Orada, anne, baba, bir abla ve bir erkek kardeşten oluşan, parçalanmış, dört bir yana savrulmuş eski İstanbullu bir ailenin öyküsüdür. Huzurevinde yaşayan annenin “ölmeye yatması”, daha doğrusu kalp krizini tetikleyip vefat etmesi sonucunda, aile 24 saatliğine de olsa tekrar bir araya gelecektir.

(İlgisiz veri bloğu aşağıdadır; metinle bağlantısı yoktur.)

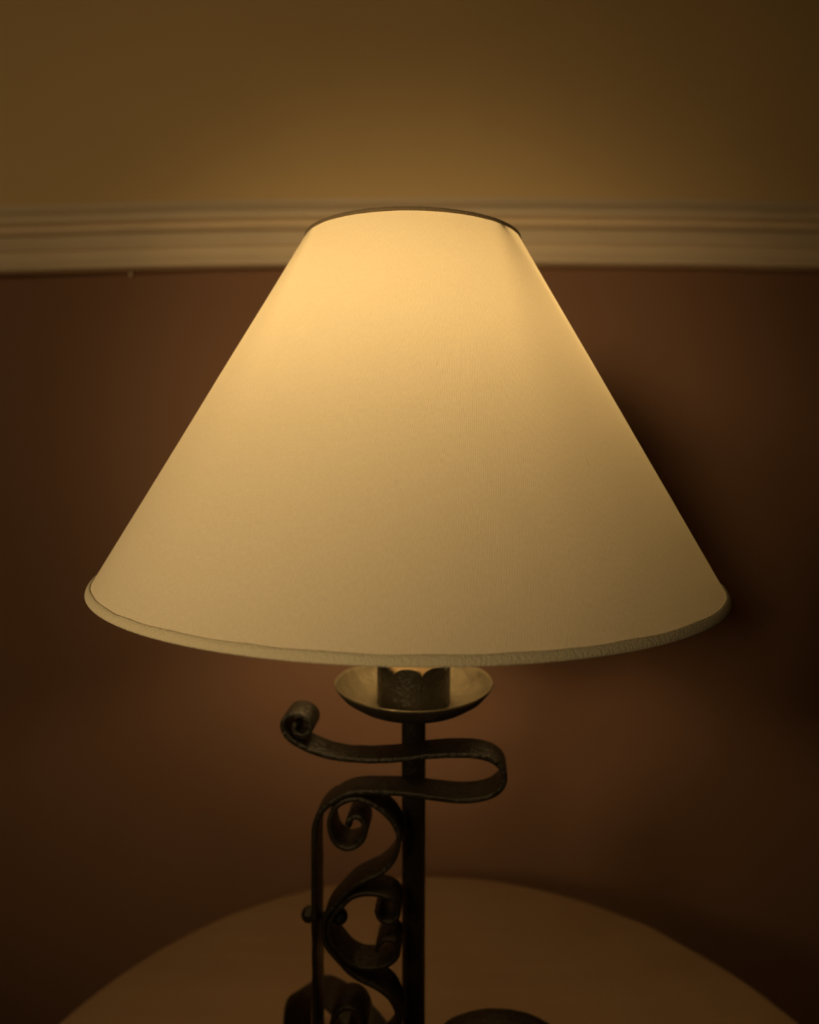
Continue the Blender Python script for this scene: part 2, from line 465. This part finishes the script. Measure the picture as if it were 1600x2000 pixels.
# ---- scroll work: flat bar bent in a plane that stands just in front of the pole
phi = math.radians(5)
A = Vector((math.cos(phi), -math.sin(phi), 0)); B = Vector((math.sin(phi), math.cos(phi), 0))
ORG = Vector((0.0022-LX, -0.034, 0))
MAIN = [(-0.0769, -0.1862), (-0.079, -0.1894), (-0.0777, -0.1935), (-0.0733, -0.1954), (-0.0691, -0.1925), (-0.068, -0.1876), (-0.0707, -0.1832), (-0.0764, -0.1809), (-0.0823, -0.1818), (-0.0861, -0.1861), (-0.0862, -0.191), (-0.0835, -0.1958), (-0.0778, -0.2005), (-0.0676, -0.2053), (-0.0541, -0.209), (-0.0338, -0.2103), (-0.0136, -0.2092), (0.0031, -0.2068), (0.0197, -0.2048), (0.0378, -0.2041), (0.0493, -0.2064), (0.0563, -0.2113), (0.0589, -0.2174), (0.0571, -0.225), (0.0502, -0.2309), (0.0397, -0.2341), (0.0281, -0.235), (0.0132, -0.2339), (-0.0036, -0.2321), (-0.0204, -0.2318), (-0.0356, -0.2321), (-0.0458, -0.2347), (-0.0544, -0.2403), (-0.0620, -0.2477), (-0.0658, -0.2567), (-0.0667, -0.2693), (-0.0672, -0.3055), (-0.0674, -0.3423), (-0.0676, -0.3796), (-0.0680, -0.4367), (-0.0683, -0.4854), (-0.0683, -0.5445)]
UP = [(-0.0427, -0.2572), (-0.044, -0.2548), (-0.0423, -0.2515), (-0.0385, -0.2495), (-0.0344, -0.2515), (-0.0321, -0.257), (-0.0335, -0.2642), (-0.0383, -0.2698), (-0.0452, -0.272), (-0.0514, -0.269), (-0.0551, -0.2628), (-0.056, -0.2532), (-0.0524, -0.2445), (-0.0456, -0.2392), (-0.0367, -0.2374), (-0.0279, -0.2402), (-0.0188, -0.2462), (-0.012, -0.255), (-0.0097, -0.2634), (-0.0111, -0.2724), (-0.0155, -0.2812), (-0.0231, -0.2888), (-0.0323, -0.2939), (-0.041, -0.2995), (-0.0497, -0.3091), (-0.0585, -0.3203), (-0.0612, -0.3315)]
LOW = [(-0.0612, -0.3315), (-0.0588, -0.3424), (-0.0502, -0.3532), (-0.0416, -0.3619), (-0.0329, -0.3666), (-0.0235, -0.3708), (-0.0159, -0.3777), (-0.0114, -0.3863), (-0.01, -0.3956), (-0.0125, -0.4048), (-0.0195, -0.4152), (-0.0291, -0.4227), (-0.0383, -0.4269), (-0.0475, -0.4261), (-0.0545, -0.4193), (-0.0575, -0.4094), (-0.0560, -0.3981), (-0.0525, -0.3910), (-0.0464, -0.3873), (-0.0390, -0.3888), (-0.0345, -0.3950), (-0.0335, -0.4030), (-0.0357, -0.4095), (-0.0399, -0.4121), (-0.0438, -0.4105), (-0.0455, -0.4082), (-0.0441, -0.4054)]
CS = [(-0.0249, -0.3149), (-0.0229, -0.3203), (-0.0184, -0.3229), (-0.0129, -0.3211), (-0.0102, -0.3151), (-0.0129, -0.308), (-0.0214, -0.3038), (-0.0324, -0.3034), (-0.0421, -0.3068), (-0.0498, -0.3149), (-0.0562, -0.3239), (-0.0577, -0.3313), (-0.0563, -0.3386), (-0.0502, -0.3473), (-0.0425, -0.3546), (-0.0328, -0.3569), (-0.0217, -0.3551), (-0.013, -0.3497), (-0.0102, -0.3422), (-0.013, -0.3365), (-0.0185, -0.3353), (-0.023, -0.3386), (-0.0251, -0.3442)]
def wmain(u, z, s):
    if z < -0.24: return 0.0235
    k = min(1, max(0, (u+0.05)/0.07))
    if u < -0.04 and z > -0.215: return 0.0245 - 0.004*max(0, min(1, (u+0.085)/0.04))
    return 0.0205 + 0.0045*k
bm = bmesh.new(); ribbon(bm, MAIN, 0.0036, wmain, ORG, A, B); part('scroll_band', bm, M['iron'], sharp=50)
wsc = lambda u, z, s: 0.0235
bm = bmesh.new(); ribbon(bm, UP + LOW[1:], 0.0034, wsc, ORG + B*0.0002, A, B); part('inner_scroll', bm, M['iron'], sharp=50)
bm = bmesh.new(); ribbon(bm, CS, 0.0032, lambda u, z, s: 0.0228, ORG + B*0.0005, A, B); part('inner_scroll', bm, M['iron'], sharp=50)

# rivet with a ball on each side, through bar and scrolls
for u in (-0.0733, -0.0518):
    bm = bmesh.new(); bmesh.ops.create_uvsphere(bm, u_segments=28, v_segments=18, radius=0.0055)
    bmesh.ops.transform(bm, matrix=Matrix.Translation(ORG + A*u + B*0.0118 + Vector((0, 0, -0.3275))), verts=bm.verts)
    part('rivet_ball', bm, M['iron'])
bm = bmesh.new()
p0 = ORG + A*(-0.0730) + B*0.0118 + Vector((0, 0, -0.3275)); p1 = ORG + A*(-0.0520) + B*0.0118 + Vector((0, 0, -0.3275))
tube(bm, [p0, p1], 0.0022, 14); part('rivet_pin', bm, M['iron'])

# feet of the lamp: bent bars
def foot(name, az, pts, wd, off=(0, 0)):
    bm = bmesh.new(); a = math.radians(az)
    A2 = Vector((math.cos(a), math.sin(a), 0)); B2 = Vector((-math.sin(a), math.cos(a), 0))
    if B2.y < 0: B2 = -B2
    ribbon(bm, pts, 0.0036, lambda u, z, s: wd, Vector((off[0], off[1], 0)) - B2*wd/2, A2, B2)
    return part(name, bm, M['iron'], sharp=50)
LEG = [(0.0087, -0.49), (0.012, -0.455), (0.024, -0.432), (0.045, -0.4215), (0.066, -0.4190), (0.086, -0.4225), (0.103, -0.433), (0.1135, -0.449), (0.117, -0.470),
       (0.119, -0.495), (0.124, -0.520), (0.134, -0.540), (0.147, -0.5485), (0.158, -0.544), (0.160, -0.534), (0.153, -0.529)]
for az in (-4, 134, 248):
    foot('leg', az, [(u*1.25 if u < 0.118 else 0.1463+(u-0.117)*0.2, max(z-0.036, -0.5480)) for u, z in LEG[:-4]] if az == 134 else LEG, 0.030 if az == 134 else 0.0245)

Anne Hümeyra, İstanbul yakınlarında kızı tarafından yerleştirildiği huzurevinde yaşamına son vermiş ya da en azından ölümünü çabuklaştırmış; kızı Neslihan atlattığı onca badireden sonra kendine yeni bir yaşam kurmuşken annesinin vefatıyla sarsılmıştır. Neslihan’ın erkek kardeşi Mazhar’sa, yıllardır dönmediği ülkesine apar topar rötarlı bir uçakla dönmüştür.
Orada, abla-kardeşin önce bir araya gelip annelerini defnedişlerini, ardından da Büyükada’daki aile evinde münzevî bir yaşam sürmekte olan babalarını bulup kısa süreliğine de olsa bir araya gelmelerini anlatmaktadır.